- **INFORMATION SHOWN**
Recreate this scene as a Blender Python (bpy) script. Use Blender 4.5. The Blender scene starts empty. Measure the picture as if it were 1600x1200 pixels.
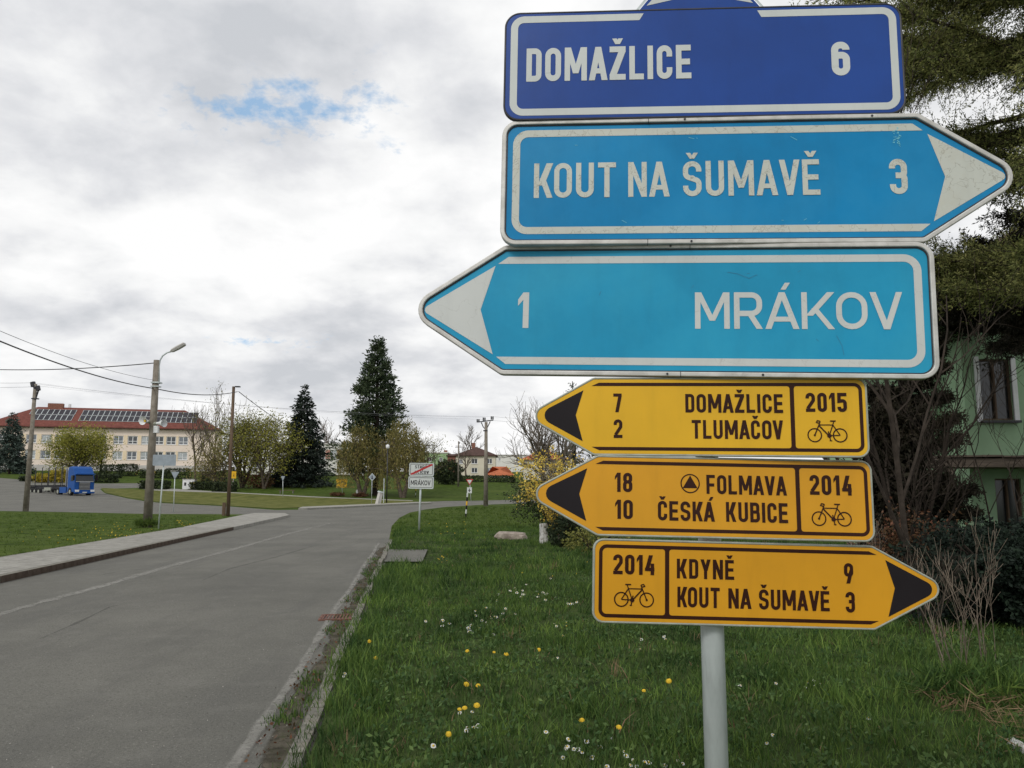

--

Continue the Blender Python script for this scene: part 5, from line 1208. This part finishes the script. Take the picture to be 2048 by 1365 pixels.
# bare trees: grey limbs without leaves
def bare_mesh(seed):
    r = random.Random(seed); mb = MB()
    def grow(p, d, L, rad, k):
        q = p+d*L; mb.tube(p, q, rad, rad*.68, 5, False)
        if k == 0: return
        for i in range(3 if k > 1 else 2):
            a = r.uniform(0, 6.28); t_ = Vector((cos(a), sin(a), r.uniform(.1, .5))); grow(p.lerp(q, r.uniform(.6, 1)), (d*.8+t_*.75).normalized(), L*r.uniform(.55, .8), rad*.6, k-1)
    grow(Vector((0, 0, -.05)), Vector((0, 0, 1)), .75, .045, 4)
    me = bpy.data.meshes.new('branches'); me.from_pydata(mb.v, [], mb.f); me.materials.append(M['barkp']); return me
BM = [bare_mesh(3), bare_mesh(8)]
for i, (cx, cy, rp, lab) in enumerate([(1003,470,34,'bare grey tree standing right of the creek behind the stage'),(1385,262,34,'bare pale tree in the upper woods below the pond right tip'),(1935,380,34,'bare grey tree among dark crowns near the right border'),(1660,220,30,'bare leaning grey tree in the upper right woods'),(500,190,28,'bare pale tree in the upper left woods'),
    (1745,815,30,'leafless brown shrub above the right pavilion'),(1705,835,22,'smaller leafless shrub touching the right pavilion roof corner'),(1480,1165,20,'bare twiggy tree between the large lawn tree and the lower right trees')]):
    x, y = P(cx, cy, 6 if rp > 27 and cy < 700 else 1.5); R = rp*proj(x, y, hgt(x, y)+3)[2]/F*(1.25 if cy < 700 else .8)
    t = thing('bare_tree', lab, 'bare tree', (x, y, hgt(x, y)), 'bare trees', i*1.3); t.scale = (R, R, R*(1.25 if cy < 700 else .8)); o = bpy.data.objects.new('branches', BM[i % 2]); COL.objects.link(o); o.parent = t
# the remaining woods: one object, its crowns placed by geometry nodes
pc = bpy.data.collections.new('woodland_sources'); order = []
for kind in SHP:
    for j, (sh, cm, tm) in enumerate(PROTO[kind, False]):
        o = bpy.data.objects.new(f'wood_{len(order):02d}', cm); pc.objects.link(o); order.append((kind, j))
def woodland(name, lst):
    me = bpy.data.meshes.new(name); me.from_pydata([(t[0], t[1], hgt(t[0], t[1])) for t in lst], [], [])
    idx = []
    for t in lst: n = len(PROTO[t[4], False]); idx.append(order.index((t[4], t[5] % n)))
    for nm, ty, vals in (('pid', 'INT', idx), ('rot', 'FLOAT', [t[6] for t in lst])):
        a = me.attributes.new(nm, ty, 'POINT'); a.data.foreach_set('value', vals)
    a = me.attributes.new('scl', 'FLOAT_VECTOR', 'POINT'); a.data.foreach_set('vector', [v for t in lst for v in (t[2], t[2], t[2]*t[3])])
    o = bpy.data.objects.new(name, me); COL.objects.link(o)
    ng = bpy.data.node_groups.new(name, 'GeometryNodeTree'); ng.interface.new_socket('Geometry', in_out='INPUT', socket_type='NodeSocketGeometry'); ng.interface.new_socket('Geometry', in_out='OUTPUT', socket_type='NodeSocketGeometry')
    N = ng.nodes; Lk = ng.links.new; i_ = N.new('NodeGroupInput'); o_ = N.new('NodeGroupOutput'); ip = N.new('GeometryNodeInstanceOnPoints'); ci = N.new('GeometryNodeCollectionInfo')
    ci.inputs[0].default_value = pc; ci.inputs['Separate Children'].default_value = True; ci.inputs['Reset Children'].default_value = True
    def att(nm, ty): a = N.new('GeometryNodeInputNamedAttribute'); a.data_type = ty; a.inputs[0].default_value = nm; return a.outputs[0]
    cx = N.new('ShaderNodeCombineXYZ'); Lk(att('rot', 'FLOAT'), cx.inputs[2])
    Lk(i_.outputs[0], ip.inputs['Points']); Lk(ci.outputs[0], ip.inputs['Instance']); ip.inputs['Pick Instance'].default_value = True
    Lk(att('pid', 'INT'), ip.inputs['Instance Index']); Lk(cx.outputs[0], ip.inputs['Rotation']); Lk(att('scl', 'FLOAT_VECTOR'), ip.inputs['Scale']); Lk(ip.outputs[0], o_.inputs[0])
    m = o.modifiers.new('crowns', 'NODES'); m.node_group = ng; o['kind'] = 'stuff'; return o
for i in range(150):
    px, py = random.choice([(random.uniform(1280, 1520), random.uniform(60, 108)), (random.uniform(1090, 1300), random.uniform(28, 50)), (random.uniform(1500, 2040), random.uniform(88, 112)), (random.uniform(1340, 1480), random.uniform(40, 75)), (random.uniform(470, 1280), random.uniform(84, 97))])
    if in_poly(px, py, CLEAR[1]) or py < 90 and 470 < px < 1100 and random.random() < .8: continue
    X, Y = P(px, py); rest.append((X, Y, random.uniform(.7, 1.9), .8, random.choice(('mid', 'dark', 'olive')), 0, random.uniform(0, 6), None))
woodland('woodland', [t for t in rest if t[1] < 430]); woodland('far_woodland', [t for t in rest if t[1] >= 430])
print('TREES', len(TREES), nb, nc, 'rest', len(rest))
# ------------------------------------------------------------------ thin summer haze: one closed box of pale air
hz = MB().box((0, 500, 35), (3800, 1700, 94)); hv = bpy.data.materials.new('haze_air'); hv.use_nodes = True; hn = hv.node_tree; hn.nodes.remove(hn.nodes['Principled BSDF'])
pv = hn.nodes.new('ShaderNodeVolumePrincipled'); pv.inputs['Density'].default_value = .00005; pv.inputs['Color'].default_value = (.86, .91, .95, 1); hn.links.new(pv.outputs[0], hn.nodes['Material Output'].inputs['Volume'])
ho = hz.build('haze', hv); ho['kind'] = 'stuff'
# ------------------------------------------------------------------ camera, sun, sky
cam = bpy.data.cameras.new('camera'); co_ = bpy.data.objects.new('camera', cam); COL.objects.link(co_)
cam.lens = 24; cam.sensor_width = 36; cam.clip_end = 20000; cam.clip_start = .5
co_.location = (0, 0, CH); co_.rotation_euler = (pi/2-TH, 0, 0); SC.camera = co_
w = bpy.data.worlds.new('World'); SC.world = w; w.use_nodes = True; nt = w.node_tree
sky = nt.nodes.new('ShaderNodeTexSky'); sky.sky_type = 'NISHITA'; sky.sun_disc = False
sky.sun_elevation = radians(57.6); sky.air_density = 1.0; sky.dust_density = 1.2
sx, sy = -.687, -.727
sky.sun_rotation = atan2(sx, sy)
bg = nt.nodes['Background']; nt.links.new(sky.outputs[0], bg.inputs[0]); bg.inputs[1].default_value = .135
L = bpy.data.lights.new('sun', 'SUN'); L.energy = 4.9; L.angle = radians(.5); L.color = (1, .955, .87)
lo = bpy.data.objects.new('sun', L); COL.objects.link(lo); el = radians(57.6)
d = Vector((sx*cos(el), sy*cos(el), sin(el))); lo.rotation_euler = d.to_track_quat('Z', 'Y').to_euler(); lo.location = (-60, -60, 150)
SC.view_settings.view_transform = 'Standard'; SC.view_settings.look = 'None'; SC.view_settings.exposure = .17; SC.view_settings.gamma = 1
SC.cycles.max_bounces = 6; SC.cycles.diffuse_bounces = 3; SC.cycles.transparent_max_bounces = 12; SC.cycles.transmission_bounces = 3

- **WORK TO BE COMPLETED**
Read the data above and count the lines that include "picture". Answer only with the count.

- **WORKED ANSWER**
2